Ante estas trivialidades y tragicomedias de la parentela, se destaca la estatura moral de mi madre, con su dinamismo poco común, su enterza y su dedicación a los demás. Ya con muchos hijos se hizo cargo por más de treinta años del cuidado y sostén de su padre (mi abuelo Meléndez), separado de su esposa y arruinado por sus devaneos de buscador de minas y tesoros ocultos.

Mi padre, poco hábil para los negocios, con su vocación de intelectual en un raquítico medio aldeano, sirvió gratuitamente a quienquiera que lo necesitaba, e incluso salía garante por deudas que no eran suyas, torturándose por largas décadas para pagar los intereses de las deudas ajenas y de las suyas propias.
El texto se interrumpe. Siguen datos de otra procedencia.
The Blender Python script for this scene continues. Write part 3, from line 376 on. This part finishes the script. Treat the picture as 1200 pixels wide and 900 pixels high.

Hasta que yo, renegando de los guaraches y de la yunta de bueyes de mi juventud, abandoné la milpa para ir a abrirme camino en la zona petrolera veracruzana (1920-1926). Así pagué sus deudas y ayudé a sostener el hogar.

Mi madre se agigantaba en la dura lucha para alimentar, vestir y educar a sus catorce hijos; y aún le parecía insuficiente para sus fuerzas esa tarea, se desvivía curando y ayudando a cuanto necesitado llamaba a la puerta de su casa; que, si no había para más, les brindaba su optimismo y palabras de consuelo. Era la madrecita del pueblo, como solían llamarla sus protegidos, y esa entrega suprema, sacando energías de su inagotable piedad, acabó temprano con ella, hasta morir de tuberculosis a la edad de 64 años, temprana para el promedio familiar.